英語の練習で英語で解説記事を書いてみたいと思いますが、いつまで続くかは知りません。英語は話しているときくらいの気持ちで書くのでとてもbroken englishです…

atcoder.jp

Solution Overview

This problem can be solved by bitDP(Dynamic programming).

It is because when we know the cities where we have visited, the minimum cost so far can be uniquely decided. Memorize the minimum cost to visit S( it is a set of cities) and be at V(it is a city) , and make transition to next cities(the size is lower than N).

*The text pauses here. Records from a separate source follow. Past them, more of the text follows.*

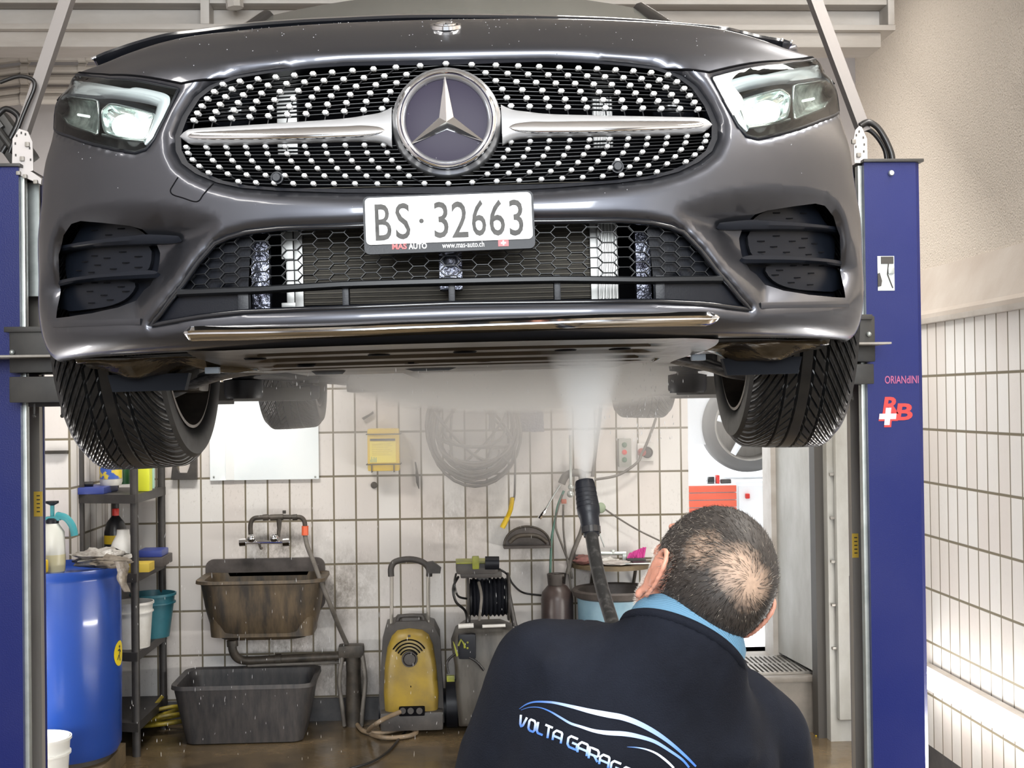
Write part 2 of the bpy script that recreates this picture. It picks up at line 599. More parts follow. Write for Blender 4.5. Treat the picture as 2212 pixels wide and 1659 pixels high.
# side door standing along the recess
pa, pb = at(1664, 1100, YB + 0.12), at(1766, 1100, 6.98)
dv = Vector((pb.x - pa.x, pb.y - pa.y, 0)); dl = dv.length; da = math.atan2(dv.y, dv.x)
door = empty('door_1', (pa.x, pa.y, STEP + 0.03), da)
door['kind'] = 'structure'
MB().box((0, -0.02, 0), (dl, 0.02, 1.9)).box((0, 0.02, -0.01), (dl, 0.05, 0.03)).build('door_leaf', M['door_grey'], door, smooth=0)
MB().box((0.0, 0.02, 0), (0.03, 0.032, 1.9)).build('edge_strip', M['dirty_steel'], door, smooth=0)
hd = MB()
hz = pa.lerp(pb, 0.1)
hz = at(1672, 1106, 7.6).z - STEP - 0.03
hd.box((0.05, 0.02, hz - 0.10), (0.09, 0.03, hz + 0.05), 0.004)
hd.tube([(0.07, 0.02, hz), (0.07, 0.065, hz), (0.09, 0.075, hz), (0.20, 0.075, hz)], 0.009)
hd.rod((0.07, 0.02, hz - 0.15), (0.07, 0.05, hz - 0.15), 0.013)
hd.build('door_handle', M['iron'], door)
# reveal and the sheet metal wall between door and lift column
wr = MB()
e = at(1771, 1200, 6.95)
g1 = at(1800, 1200, 6.9)
wr.box((e.x + 0.015, 6.85, 0.0), (2.13 + 0.2, YB, 2.12))
struct(wr.build('wall_right_recess', M['door_grey'], smooth=0))
struct(MB().box((e.x - 0.03, 6.92, 0.0), (e.x + 0.02, 7.02, 2.12)).build('gap_shade_strip', M['dark'], smooth=0))  # solid dark strip standing in for the shaded gap beside the door
hg = MB()
for k in range(5):
    q = at(1780, 1025 + k * 94, 6.84)
    hg.cbox((e.x + 0.05, 6.84, q.z), (0.05, 0.02, 0.014), 0.003)
struct(hg.build('trim_6', M['dirty_steel'], smooth=20))
pl = MB()
a_, b_ = at(1805, 1000, 6.8).x, at(1862, 1000, 6.8).x
pl.box((a_, 6.80, 0.12), (a_ + 0.30, 6.849, 2.10), 0.01)
struct(pl.build('wall_right_panel', M['door_grey'], smooth=20))
# dark sheet leaning beside the right lift column
q0, q1 = at(1815, 1600, 6.3), at(1848, 1630, 5.9)
sh = MB()
sh.prism([(q0.x, 0.0), (q1.x + 0.05, 0.0), (q1.x + 0.05, 0.95), (at(1838, 1380, 6.3).x, 0.78)], 6.1, 6.12, 'y')
tag(sh.build('metal_sheet', mat('dark_grey_sheet', (0.12, 0.12, 0.13), 0.45, c2=(0.18, 0.17, 0.17), scale=4)), 'dark grey metal sheet leaning behind the right blue lift column', 'metal sheet')

# the bright room beyond
wn_ = MB()
wn_.box((0.6, YB + 0.16, STEP - 0.1), (4.6, 12.2, STEP))
struct(wn_.build('floor_next_room', M['white_room'], smooth=0))
struct(MB().box((0.6, 12.0, STEP), (4.6, 12.2, 3.6)).build('wall_next_room_back', M['white_room'], smooth=0))
struct(MB().box((0.5, YB + 0.16, STEP), (0.6, 12.2, 3.6)).build('wall_next_room_left', M['white_room'], smooth=0))
struct(MB().box((4.6, YB + 0.16, STEP), (4.7, 12.2, 3.6)).build('wall_next_room_right', M['white_room'], smooth=0))
struct(MB().box((0.5, YB + 0.16, 3.6), (4.7, 12.2, 3.7)).build('ceiling_next_room', M['white_room'], smooth=0))

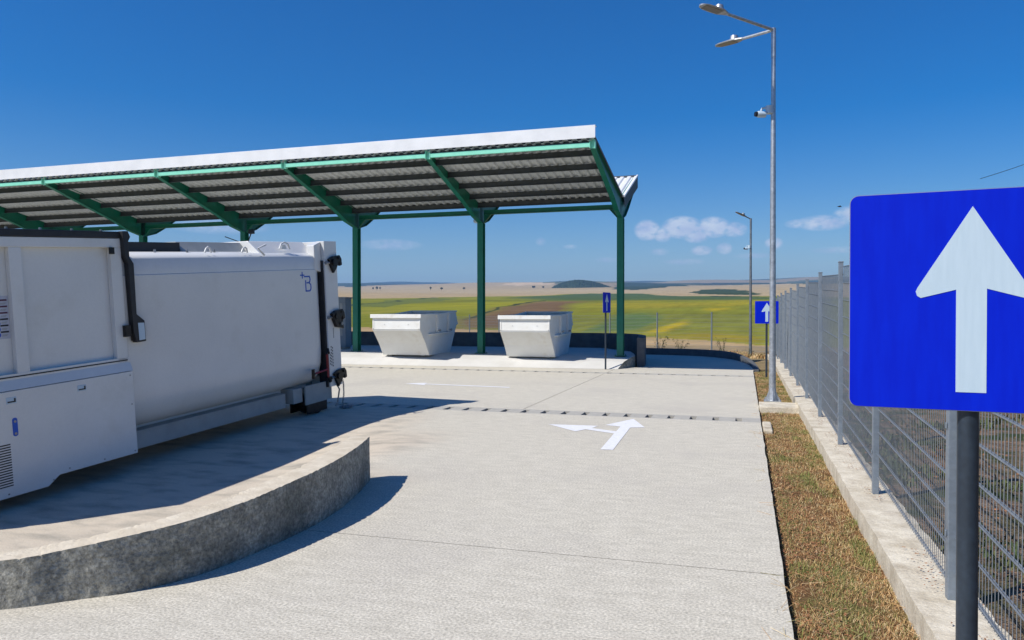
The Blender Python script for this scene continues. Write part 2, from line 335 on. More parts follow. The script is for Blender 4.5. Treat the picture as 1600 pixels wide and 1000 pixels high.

The time complexity of this solution is O(2^N*N²).

Code

#include<cstdio>
#include<math.h>
#include<algorithm>
#include<vector>
#include<queue>
#include<string>
#include<set>
#include<cstring>
#include<map>
 
 
using namespace std;
#define int long long int
#define rep(i,n) for(int i=0;i<n;i++)
#define INF 1001001001
#define LLINF 1001001001001001001
#define mp make_pair
#define pb push_back
#define mod 1000000007
//#define mod 998244353

int N;
int X[20],Y[20],Z[20];
int caluculate_cost(int from,int to){
    return abs(X[to]-X[from])+abs(Y[to]-Y[from])+max((int)0,Z[to]-Z[from]);
}
int dp[1<<20][20];
signed main(){
    scanf("%lld",&N);
    rep(i,N){
        scanf("%lld %lld %lld",&X[i],&Y[i],&Z[i]);
    }
    rep(i,1<<N)rep(j,N)dp[i][j]=INF;
    //go to first town
    dp[1<<0][0]=0;
    //do transition
    rep(i,1<<N){
        rep(j,N){
            rep(k,N){
                //transition from j to k
                if(i&(1<<k))continue;//check if k hasn't be visited
                dp[i|(1<<k)][k]=min(dp[i|(1<<k)][k],dp[i][j]+caluculate_cost(j,k));
            }
        }
    }
    //return to first city and print answer
    int ans=INF;
    rep(i,N){
        ans=min(ans,dp[(1<<N)-1][i]+caluculate_cost(i,0));
    }
    printf("%lld\n",ans);
}